Jackson not only brought a dizzying wave of creativity to the Bengals offense not seen since the days of Sam Wyche, but he brought numbers. This past season quarterback Andy Dalton set the Bengals record with a 106.3 passer rating that won the AFC passing title. Working in concert with a defense that set the Bengals single-season scoring record, the offense yielded three players with at least 10 touchdowns for the first time in history.

"That's going to be a thorn in my side," said Jackson of leaving Dalton.

It was Jackson who went to Dalton's home in Dallas about a year ago at this time and challenged him in a variety of ways that translated into an MVP-type season.

 "To watch him grow and see the things he's accomplished this season has been great for me to see," Jackson said. "The sky's the limit for Andy Dalton. He means a lot to me personally and professionally.  He'll be in good hands with Coach (Ken) Zampese and that staff."

Despite the new job, Jackson is still hurting over last Saturday's gut-wrenching loss to the Steelers in the AFC Wild Card Game, a game the Bengals had won until running back Jeremy Hill fumbled with 1:23 left.

"That's why Marvin brought me there. To help get them over the hump.  It didn't happen. It's very disappointing" Jackson said. "Jeremy will recover. He's got to put it behind him. But he's a good back. Yeah, I talked to him. He'll be able to come back."

Jackson took exception to the criticism levelled at Lewis that his team was out of control, resulting in the loss in that last chaotic 1:23 with back-to-back 15-yard penalties on linebacker Vontaze Burfict and cornerback Adam Jones.

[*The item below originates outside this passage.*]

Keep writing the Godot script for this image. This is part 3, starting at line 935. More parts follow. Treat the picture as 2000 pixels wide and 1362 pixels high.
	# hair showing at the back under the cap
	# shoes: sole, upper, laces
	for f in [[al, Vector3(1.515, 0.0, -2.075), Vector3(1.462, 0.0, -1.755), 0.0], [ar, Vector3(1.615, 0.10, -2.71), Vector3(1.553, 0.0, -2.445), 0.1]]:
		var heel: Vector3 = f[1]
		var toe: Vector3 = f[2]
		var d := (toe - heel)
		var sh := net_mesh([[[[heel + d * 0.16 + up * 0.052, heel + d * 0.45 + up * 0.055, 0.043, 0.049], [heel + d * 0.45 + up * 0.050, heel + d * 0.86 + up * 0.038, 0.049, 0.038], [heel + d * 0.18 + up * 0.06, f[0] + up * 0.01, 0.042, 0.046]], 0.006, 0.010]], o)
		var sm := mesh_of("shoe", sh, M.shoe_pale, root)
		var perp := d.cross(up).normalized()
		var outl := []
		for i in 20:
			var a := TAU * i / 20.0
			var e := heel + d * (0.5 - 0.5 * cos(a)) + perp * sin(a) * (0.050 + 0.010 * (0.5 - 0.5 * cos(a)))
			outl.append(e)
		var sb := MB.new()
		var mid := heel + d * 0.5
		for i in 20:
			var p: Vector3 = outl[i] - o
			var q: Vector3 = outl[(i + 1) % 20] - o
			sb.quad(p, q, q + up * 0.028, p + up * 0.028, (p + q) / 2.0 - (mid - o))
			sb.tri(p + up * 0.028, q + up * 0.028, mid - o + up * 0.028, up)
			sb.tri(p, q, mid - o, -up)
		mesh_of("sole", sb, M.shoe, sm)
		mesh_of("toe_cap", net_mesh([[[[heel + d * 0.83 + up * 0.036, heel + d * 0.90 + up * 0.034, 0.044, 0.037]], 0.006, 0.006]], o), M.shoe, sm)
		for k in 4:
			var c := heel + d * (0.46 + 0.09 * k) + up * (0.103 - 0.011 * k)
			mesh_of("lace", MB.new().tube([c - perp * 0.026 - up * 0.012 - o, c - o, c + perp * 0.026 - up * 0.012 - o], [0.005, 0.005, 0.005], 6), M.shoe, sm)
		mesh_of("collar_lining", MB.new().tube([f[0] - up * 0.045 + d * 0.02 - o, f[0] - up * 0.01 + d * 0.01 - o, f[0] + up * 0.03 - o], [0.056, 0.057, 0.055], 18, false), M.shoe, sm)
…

"Absolutely not accurate. It's wrong," Jackson said. "He doesn't know what those guys are thinking out there on the field at the exact moment. I know both those guys and they're great players and great competitors and I think it was a learning experience."

There is going to be a lot of Lewis in Cleveland.

"If I can bring 50 percent of the consistency that Marvin brings to his job and to his team, the everyday attitude, I think that's going to be big for us," he said.